Skew
Last updated
Last updated
As explained in the Funding section, Surge creates a feedback loop via the funding rate to attempt to balance the long and short positions taken by the central pool. In some instances, despite attractive funding rates to incentivise arbitrageurs, there may be an imbalance between the total longs and shorts, referred to as Skew.
An increase in Skew can be problematic, as it puts a greater strain on the liquidity provided by the central pool.
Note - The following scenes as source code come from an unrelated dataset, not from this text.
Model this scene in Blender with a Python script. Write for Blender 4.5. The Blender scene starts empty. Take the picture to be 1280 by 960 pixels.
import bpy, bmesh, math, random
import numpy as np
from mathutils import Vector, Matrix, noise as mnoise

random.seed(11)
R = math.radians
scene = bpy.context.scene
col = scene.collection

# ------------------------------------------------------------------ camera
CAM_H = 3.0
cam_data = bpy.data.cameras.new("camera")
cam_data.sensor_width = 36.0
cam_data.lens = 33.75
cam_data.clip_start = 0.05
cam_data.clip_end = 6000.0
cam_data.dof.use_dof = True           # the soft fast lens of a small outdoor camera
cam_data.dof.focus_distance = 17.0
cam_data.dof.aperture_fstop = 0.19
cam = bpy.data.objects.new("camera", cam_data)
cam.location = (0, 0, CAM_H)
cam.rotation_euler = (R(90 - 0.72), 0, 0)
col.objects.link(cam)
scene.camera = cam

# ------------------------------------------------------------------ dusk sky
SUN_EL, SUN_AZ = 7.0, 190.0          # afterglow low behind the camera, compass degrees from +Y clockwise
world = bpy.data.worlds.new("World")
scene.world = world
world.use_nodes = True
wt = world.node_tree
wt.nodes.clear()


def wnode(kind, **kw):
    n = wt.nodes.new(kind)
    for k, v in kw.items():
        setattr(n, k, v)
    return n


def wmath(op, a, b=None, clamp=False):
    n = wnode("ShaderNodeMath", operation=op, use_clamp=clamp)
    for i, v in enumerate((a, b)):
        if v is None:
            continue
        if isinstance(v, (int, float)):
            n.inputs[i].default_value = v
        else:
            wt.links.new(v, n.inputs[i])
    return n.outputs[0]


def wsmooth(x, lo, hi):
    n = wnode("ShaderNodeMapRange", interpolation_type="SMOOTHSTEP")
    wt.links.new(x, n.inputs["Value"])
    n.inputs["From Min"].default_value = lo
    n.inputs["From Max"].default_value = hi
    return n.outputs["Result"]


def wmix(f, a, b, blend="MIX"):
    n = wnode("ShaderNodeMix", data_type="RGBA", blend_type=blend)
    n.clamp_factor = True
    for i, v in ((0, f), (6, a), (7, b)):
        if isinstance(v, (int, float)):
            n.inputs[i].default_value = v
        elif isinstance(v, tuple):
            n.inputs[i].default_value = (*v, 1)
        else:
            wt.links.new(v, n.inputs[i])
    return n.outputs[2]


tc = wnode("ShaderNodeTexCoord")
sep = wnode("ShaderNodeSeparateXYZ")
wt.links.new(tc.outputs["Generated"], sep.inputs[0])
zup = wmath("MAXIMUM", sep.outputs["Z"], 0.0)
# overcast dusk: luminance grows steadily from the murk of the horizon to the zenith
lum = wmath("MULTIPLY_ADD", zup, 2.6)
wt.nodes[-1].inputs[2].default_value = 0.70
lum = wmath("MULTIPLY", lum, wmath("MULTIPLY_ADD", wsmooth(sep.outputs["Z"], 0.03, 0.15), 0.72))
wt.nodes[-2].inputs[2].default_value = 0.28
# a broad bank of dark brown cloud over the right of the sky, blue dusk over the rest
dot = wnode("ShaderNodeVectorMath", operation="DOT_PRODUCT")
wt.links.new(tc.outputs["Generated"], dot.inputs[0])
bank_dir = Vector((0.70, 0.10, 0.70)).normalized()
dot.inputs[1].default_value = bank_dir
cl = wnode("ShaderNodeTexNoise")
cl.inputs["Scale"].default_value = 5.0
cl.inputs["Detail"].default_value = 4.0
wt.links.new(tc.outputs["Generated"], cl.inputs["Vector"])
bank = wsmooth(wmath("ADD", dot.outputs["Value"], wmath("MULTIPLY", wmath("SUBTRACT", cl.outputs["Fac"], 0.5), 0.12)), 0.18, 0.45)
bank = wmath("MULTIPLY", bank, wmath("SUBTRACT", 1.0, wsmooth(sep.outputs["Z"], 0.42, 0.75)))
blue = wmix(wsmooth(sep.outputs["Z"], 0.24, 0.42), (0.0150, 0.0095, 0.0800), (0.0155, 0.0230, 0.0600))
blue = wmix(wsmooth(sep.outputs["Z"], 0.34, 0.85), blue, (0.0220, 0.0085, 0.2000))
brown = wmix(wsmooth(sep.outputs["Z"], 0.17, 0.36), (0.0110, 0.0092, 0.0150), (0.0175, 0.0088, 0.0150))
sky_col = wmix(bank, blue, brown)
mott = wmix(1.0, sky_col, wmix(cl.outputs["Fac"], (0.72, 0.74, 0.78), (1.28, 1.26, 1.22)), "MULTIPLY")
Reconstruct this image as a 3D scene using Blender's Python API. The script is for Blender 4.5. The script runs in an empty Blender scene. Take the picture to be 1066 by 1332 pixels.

If the Skew reaches beyond certain limits, the platform may prevent further skew-increasing trades from being executed, until such a time that traders take the opposing side to bring the Skew back into safe limits.
Skew risk is displayed above the chart as below for the BTCUSD pair (note, you may need to expand the status via the "+" symbol if this information is hidden).
In the example above, you can see the Skew Risk is quoted as 99.93%. This means that there is a particularly high degree of Skew in the central pool (in this case longs are outweighing the shorts) and traders will find it very difficult to open further longs or close short positions.
The maximum amount of Skew permitted by Surge is calculated as 15% of the pool's total liquidity. We can determine the pool liquidity by referring to the "Earn" page:
As above the pool liquidity currently stands at $467,330. Considering a permissible Skew of 15%, this gives a maximum Skew value of $70,099.5 ($467,330*0.15)
Referring back to the first image above, Skew Risk is currently at 99.93%. This means there is only 0.07% of available Skew, equating to a maximum skew-increasing trade of $49.
In the circumstance above, a trader intending to open a long position will find that any order above a size of $49 will not be executed by Surge as it would exceed the maximum Skew of 15%.
There are 2 ways in which the Skew Risk can be reduced:
An increase in pool liquidity.
An increase in positions which are skew-reducing (shorts in the example above)
Both of the above are incentivised by Surge, to naturally bring about an equilibrium in Skew. The liquidity pool provides an APY as described in the Liquidity Providers section and positions which reduce Skew tend to provide attractive funding rates, as described in the Funding section.